■ **The problem**
Among the lines below, how many carry the string "pixels"? Reply with a number and nothing else.

■ **Scripts that build scenes**
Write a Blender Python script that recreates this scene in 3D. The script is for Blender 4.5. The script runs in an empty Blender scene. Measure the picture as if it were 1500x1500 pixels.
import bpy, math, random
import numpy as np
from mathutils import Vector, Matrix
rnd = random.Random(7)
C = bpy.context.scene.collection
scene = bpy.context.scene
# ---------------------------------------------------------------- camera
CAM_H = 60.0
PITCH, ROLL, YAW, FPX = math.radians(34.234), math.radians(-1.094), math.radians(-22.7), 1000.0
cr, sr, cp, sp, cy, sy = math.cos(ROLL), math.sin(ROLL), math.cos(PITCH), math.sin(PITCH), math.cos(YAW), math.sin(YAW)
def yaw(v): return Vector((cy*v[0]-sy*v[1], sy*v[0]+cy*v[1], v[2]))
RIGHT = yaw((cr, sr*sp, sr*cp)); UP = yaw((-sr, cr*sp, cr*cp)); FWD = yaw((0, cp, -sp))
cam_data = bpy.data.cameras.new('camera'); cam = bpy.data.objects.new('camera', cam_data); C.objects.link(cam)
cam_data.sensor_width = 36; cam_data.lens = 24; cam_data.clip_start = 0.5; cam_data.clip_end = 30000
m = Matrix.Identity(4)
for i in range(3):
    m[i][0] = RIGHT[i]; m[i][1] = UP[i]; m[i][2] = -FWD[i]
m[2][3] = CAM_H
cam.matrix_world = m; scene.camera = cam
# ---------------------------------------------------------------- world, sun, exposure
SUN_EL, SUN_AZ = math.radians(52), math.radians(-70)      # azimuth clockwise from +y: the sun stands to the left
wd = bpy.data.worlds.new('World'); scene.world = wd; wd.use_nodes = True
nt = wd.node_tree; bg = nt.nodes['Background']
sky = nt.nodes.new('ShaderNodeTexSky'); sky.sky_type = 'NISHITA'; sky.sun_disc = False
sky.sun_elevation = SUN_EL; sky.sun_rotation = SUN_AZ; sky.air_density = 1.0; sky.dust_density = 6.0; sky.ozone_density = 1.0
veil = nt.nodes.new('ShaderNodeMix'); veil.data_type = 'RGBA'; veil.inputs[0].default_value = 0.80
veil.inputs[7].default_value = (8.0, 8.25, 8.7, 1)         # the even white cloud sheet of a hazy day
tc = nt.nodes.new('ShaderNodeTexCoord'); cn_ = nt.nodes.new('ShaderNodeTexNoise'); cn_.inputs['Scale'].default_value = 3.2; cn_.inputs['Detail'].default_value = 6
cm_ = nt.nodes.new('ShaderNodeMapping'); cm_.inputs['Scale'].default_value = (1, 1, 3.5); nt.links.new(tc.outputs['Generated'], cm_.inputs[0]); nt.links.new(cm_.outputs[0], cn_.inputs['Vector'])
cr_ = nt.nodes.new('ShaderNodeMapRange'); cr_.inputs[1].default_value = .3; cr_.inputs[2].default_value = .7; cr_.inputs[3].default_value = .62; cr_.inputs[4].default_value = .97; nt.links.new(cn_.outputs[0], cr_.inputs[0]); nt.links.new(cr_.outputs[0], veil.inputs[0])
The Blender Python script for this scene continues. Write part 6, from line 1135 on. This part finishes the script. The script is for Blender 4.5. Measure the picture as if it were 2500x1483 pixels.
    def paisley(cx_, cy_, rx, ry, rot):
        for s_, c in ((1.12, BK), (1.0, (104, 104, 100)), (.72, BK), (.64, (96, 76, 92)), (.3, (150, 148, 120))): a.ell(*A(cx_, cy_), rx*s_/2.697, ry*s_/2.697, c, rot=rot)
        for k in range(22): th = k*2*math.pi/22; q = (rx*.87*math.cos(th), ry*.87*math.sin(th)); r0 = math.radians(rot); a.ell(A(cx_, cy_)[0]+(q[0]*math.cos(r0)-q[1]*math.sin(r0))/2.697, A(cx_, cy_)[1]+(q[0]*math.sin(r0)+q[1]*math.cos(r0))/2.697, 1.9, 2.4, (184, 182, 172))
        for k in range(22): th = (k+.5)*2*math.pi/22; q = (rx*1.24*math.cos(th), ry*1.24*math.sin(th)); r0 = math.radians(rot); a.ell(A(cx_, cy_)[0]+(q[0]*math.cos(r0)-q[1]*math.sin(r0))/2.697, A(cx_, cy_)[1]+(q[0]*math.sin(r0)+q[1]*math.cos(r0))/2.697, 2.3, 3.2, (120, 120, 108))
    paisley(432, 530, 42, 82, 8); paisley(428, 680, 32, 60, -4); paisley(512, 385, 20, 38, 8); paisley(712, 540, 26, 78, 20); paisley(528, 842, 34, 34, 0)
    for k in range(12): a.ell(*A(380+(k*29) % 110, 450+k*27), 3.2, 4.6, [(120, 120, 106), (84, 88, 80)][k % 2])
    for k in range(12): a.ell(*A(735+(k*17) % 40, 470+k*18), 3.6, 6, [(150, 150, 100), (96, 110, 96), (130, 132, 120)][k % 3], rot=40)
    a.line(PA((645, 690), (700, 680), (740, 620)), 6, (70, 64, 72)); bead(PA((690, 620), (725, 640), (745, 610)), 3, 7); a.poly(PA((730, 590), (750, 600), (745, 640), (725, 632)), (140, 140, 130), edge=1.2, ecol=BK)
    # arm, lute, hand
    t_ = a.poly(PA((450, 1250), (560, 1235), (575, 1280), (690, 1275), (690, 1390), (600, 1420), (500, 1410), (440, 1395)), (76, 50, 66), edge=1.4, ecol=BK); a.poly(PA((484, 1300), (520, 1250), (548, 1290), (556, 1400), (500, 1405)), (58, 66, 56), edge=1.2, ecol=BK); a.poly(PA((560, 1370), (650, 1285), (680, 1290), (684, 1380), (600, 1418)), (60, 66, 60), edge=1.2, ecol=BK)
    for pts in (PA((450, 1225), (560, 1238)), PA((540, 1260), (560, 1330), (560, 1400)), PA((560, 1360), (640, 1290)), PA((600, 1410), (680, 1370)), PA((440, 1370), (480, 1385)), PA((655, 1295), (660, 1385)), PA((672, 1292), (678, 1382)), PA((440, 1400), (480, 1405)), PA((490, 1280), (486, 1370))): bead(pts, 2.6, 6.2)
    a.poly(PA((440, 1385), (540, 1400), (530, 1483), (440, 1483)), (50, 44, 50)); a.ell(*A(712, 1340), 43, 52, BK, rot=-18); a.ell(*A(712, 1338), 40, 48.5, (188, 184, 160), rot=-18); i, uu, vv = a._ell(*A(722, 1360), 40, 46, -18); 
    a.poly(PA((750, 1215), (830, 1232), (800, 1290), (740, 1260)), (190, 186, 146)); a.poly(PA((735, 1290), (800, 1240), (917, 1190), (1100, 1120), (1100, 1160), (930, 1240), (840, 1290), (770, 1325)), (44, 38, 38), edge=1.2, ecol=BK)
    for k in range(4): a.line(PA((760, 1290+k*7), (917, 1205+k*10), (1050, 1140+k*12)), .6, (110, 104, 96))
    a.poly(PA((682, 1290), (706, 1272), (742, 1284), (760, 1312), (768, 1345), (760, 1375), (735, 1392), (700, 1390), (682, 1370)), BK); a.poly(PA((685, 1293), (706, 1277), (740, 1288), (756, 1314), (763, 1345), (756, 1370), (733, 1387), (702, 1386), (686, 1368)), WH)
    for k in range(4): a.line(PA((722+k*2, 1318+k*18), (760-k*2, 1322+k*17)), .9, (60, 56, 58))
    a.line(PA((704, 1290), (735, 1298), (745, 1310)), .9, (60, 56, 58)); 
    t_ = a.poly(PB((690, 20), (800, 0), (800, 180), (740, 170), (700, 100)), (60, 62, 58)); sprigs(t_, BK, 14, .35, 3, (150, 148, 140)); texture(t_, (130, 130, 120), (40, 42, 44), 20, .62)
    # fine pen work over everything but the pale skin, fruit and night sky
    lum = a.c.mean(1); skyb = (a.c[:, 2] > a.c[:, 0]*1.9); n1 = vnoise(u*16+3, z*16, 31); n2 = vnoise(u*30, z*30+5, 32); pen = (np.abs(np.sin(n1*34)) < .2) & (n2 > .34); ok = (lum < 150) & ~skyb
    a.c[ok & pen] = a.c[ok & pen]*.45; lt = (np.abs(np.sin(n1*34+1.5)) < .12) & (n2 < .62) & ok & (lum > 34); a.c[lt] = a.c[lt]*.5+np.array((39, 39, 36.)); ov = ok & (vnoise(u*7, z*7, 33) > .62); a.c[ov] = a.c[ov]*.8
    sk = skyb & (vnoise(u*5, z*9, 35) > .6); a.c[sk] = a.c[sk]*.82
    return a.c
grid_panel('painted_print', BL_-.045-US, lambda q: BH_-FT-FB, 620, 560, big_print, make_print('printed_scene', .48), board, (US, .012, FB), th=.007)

■ **Solution**
2